··· Data in this exercise

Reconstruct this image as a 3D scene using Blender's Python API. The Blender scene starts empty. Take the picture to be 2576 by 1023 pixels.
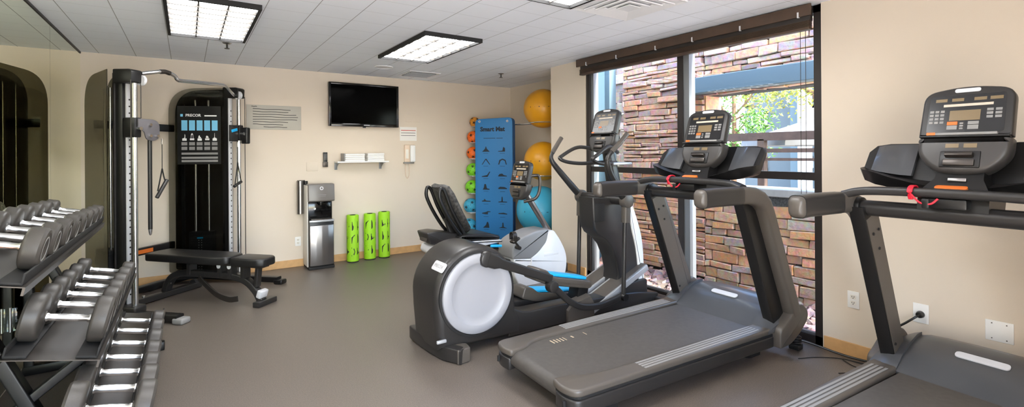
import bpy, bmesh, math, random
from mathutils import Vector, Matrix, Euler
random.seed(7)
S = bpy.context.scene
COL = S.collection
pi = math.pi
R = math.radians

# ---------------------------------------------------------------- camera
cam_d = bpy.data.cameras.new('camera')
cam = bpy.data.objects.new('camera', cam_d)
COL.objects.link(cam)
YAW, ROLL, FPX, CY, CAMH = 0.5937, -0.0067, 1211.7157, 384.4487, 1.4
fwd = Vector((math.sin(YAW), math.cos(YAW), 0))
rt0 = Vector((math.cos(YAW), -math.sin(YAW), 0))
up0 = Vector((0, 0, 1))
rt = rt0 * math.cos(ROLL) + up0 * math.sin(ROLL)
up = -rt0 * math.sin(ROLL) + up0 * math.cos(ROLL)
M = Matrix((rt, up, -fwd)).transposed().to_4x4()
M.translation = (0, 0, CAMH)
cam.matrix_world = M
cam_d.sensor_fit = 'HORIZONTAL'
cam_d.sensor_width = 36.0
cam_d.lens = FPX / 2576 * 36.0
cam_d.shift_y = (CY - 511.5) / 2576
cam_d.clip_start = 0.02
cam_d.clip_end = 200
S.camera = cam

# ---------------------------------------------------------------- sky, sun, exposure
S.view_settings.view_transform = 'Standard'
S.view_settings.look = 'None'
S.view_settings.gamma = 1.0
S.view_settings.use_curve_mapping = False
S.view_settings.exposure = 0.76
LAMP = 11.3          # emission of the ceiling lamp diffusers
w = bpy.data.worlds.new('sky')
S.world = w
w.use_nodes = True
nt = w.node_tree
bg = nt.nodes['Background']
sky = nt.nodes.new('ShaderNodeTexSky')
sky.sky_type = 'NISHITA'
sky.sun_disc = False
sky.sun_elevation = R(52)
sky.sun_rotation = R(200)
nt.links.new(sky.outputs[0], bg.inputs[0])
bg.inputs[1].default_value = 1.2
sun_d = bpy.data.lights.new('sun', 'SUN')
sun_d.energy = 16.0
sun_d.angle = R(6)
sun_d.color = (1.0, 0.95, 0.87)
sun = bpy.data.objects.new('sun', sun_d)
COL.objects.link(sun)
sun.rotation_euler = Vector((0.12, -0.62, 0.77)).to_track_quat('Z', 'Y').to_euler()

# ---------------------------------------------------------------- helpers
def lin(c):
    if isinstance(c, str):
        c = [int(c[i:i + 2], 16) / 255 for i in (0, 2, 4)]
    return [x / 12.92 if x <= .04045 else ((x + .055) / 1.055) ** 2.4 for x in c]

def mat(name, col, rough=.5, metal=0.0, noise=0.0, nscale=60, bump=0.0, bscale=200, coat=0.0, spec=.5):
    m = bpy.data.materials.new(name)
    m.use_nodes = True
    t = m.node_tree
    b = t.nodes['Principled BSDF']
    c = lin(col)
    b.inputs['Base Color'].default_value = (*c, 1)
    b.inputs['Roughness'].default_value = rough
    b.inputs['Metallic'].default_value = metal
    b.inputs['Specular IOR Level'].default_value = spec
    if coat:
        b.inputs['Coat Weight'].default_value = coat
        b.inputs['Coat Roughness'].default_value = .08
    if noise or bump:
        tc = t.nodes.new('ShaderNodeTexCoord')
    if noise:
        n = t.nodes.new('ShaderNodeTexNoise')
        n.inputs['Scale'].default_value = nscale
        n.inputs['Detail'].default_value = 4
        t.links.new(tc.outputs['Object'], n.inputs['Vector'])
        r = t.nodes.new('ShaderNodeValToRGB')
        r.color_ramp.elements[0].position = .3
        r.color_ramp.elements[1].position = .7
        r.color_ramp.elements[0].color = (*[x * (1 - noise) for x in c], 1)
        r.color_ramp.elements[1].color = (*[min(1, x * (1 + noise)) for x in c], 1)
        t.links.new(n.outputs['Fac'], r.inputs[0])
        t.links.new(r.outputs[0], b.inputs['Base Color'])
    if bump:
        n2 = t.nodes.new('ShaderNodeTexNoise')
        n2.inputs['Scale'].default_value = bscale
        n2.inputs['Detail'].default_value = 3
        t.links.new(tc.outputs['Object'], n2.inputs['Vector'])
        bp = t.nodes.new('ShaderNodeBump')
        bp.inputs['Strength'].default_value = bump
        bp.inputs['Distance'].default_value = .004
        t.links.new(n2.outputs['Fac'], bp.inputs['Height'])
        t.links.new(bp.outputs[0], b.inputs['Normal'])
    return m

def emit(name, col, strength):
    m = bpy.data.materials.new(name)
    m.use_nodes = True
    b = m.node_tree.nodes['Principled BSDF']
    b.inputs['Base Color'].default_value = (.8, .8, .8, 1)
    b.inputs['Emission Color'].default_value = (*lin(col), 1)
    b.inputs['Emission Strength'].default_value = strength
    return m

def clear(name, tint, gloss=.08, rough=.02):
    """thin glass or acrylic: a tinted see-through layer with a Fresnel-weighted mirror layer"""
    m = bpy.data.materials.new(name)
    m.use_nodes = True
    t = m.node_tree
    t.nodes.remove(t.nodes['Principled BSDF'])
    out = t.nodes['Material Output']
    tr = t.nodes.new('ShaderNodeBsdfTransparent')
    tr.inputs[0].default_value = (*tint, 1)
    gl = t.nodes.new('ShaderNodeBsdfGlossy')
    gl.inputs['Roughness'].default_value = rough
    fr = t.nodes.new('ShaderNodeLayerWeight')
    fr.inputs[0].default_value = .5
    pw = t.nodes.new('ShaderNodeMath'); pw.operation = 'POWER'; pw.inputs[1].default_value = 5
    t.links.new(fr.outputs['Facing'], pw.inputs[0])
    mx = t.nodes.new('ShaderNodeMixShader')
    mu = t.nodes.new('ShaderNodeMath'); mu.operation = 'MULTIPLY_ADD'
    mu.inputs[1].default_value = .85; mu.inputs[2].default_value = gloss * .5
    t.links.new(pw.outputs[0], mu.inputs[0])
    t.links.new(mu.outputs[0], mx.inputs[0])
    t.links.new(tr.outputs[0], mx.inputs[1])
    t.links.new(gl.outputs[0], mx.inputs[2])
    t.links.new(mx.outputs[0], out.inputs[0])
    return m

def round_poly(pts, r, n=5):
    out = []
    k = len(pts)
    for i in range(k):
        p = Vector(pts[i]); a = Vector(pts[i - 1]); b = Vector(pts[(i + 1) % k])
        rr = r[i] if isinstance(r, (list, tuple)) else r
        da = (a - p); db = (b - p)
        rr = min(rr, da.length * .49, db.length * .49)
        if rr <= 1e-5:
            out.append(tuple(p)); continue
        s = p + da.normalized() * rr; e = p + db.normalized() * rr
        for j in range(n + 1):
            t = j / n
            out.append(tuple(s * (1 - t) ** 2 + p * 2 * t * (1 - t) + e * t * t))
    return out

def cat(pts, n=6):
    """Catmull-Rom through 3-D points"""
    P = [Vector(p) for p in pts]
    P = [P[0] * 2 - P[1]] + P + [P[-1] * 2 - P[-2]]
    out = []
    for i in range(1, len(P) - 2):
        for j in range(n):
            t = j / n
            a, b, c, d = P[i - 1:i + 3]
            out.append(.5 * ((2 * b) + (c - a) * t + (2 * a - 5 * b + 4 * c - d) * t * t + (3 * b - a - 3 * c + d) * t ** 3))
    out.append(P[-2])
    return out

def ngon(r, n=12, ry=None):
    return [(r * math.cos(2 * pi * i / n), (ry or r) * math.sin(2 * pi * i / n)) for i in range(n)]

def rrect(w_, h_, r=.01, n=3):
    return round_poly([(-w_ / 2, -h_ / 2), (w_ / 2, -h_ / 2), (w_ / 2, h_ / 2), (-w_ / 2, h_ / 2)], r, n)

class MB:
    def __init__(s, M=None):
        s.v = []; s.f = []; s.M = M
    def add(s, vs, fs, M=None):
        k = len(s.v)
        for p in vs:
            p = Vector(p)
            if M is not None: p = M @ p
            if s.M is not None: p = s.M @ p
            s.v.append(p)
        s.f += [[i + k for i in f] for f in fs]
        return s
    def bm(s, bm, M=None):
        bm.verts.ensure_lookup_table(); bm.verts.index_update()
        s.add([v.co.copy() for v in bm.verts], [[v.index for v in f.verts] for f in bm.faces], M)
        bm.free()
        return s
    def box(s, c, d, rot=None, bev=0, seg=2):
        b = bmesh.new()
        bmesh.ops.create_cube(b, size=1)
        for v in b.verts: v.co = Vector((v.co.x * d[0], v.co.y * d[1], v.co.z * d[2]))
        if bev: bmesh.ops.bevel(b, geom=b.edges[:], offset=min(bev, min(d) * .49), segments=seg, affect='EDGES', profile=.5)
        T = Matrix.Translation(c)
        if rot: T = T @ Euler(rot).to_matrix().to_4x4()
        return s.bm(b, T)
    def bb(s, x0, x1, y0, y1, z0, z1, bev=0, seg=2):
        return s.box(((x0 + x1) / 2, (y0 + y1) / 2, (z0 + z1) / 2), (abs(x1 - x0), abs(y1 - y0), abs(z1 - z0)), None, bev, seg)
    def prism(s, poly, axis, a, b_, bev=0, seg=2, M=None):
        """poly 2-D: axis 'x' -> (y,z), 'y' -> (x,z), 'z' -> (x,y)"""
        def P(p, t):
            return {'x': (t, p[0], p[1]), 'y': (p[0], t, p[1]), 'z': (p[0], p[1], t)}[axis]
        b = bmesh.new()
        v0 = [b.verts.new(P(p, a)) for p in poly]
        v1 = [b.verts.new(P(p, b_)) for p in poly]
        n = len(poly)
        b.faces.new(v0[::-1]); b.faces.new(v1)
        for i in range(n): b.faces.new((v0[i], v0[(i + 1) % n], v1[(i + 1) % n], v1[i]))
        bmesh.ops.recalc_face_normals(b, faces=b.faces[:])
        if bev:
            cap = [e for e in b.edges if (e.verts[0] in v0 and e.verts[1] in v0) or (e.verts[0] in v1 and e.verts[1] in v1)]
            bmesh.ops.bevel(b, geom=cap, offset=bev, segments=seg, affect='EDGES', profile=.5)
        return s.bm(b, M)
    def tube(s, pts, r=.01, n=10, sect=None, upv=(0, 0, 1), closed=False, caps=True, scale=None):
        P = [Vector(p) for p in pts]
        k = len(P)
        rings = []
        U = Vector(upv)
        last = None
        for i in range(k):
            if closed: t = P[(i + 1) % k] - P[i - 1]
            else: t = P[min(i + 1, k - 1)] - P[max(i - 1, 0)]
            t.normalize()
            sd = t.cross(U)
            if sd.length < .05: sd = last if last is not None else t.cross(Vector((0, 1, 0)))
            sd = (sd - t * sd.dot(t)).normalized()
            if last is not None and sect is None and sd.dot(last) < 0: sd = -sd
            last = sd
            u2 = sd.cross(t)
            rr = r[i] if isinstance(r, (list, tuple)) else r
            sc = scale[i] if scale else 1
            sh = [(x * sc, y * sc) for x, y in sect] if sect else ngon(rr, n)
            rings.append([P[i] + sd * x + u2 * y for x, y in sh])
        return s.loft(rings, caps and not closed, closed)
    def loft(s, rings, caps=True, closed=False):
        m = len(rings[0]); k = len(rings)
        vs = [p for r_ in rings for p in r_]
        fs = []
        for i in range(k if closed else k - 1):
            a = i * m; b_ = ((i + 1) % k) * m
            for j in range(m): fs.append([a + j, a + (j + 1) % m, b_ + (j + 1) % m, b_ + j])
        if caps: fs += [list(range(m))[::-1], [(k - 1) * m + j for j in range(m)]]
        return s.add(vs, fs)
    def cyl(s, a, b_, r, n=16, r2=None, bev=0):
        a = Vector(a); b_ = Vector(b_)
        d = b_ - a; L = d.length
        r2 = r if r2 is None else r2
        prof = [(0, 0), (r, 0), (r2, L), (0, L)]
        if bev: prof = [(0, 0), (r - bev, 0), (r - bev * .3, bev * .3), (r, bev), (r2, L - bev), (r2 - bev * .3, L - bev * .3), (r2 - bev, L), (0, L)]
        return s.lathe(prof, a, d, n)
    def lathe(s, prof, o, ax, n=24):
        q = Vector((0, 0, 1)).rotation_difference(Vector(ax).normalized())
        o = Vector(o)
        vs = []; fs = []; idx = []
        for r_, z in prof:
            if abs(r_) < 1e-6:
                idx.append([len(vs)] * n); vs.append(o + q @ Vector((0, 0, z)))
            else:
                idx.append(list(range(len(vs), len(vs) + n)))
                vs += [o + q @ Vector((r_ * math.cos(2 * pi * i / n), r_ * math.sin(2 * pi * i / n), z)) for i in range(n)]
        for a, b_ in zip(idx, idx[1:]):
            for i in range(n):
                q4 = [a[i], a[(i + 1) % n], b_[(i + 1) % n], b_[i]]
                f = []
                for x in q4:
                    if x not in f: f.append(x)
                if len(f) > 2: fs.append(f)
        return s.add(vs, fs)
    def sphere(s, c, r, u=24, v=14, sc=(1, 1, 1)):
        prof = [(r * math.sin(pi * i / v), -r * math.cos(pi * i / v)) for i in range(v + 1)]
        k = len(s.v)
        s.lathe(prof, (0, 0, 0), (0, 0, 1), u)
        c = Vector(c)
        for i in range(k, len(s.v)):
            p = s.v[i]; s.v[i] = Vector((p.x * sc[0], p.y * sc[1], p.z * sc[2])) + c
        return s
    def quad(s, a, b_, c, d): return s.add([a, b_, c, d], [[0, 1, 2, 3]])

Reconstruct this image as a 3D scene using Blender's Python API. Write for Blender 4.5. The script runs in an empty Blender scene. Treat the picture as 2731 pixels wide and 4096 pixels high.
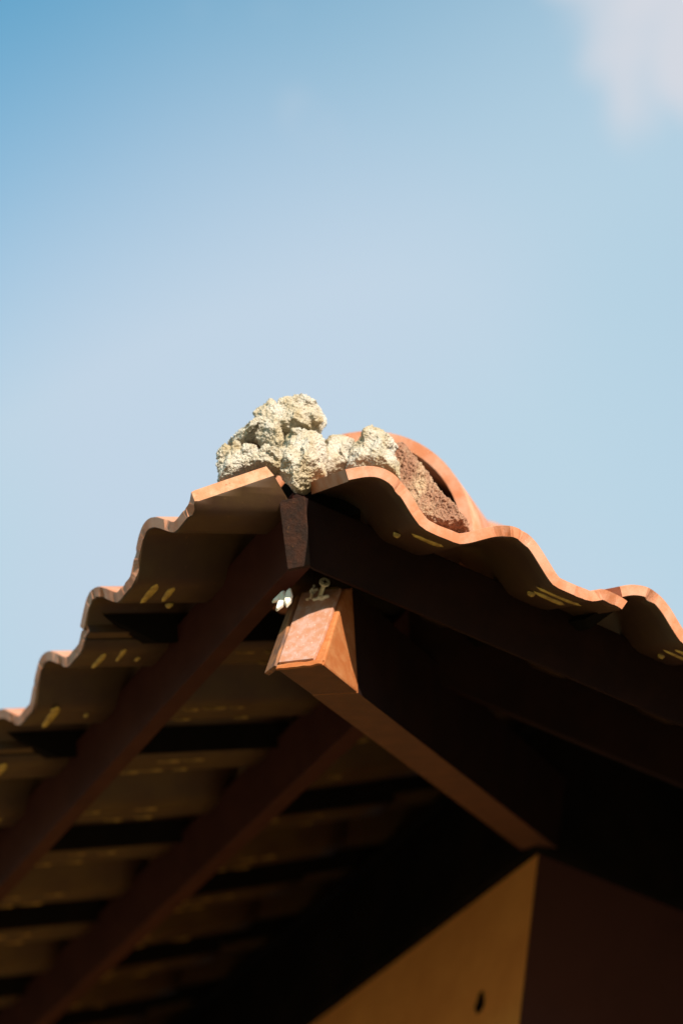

······

- _Stated task_
Repeat only the lines between the top of the entries above and the line containing "S.camera = cam", both ends included, without the pictures.

- _Exercise solution_
Reconstruct this image as a 3D scene using Blender's Python API. The Blender scene starts empty. Take the picture to be 2576 by 1023 pixels.
import bpy, bmesh, math, random
from mathutils import Vector, Matrix, Euler
random.seed(7)
S = bpy.context.scene
COL = S.collection
pi = math.pi
R = math.radians

# ---------------------------------------------------------------- camera
cam_d = bpy.data.cameras.new('camera')
cam = bpy.data.objects.new('camera', cam_d)
COL.objects.link(cam)
YAW, ROLL, FPX, CY, CAMH = 0.5937, -0.0067, 1211.7157, 384.4487, 1.4
fwd = Vector((math.sin(YAW), math.cos(YAW), 0))
rt0 = Vector((math.cos(YAW), -math.sin(YAW), 0))
up0 = Vector((0, 0, 1))
rt = rt0 * math.cos(ROLL) + up0 * math.sin(ROLL)
up = -rt0 * math.sin(ROLL) + up0 * math.cos(ROLL)
M = Matrix((rt, up, -fwd)).transposed().to_4x4()
M.translation = (0, 0, CAMH)
cam.matrix_world = M
cam_d.sensor_fit = 'HORIZONTAL'
cam_d.sensor_width = 36.0
cam_d.lens = FPX / 2576 * 36.0
cam_d.shift_y = (CY - 511.5) / 2576
cam_d.clip_start = 0.02
cam_d.clip_end = 200
S.camera = cam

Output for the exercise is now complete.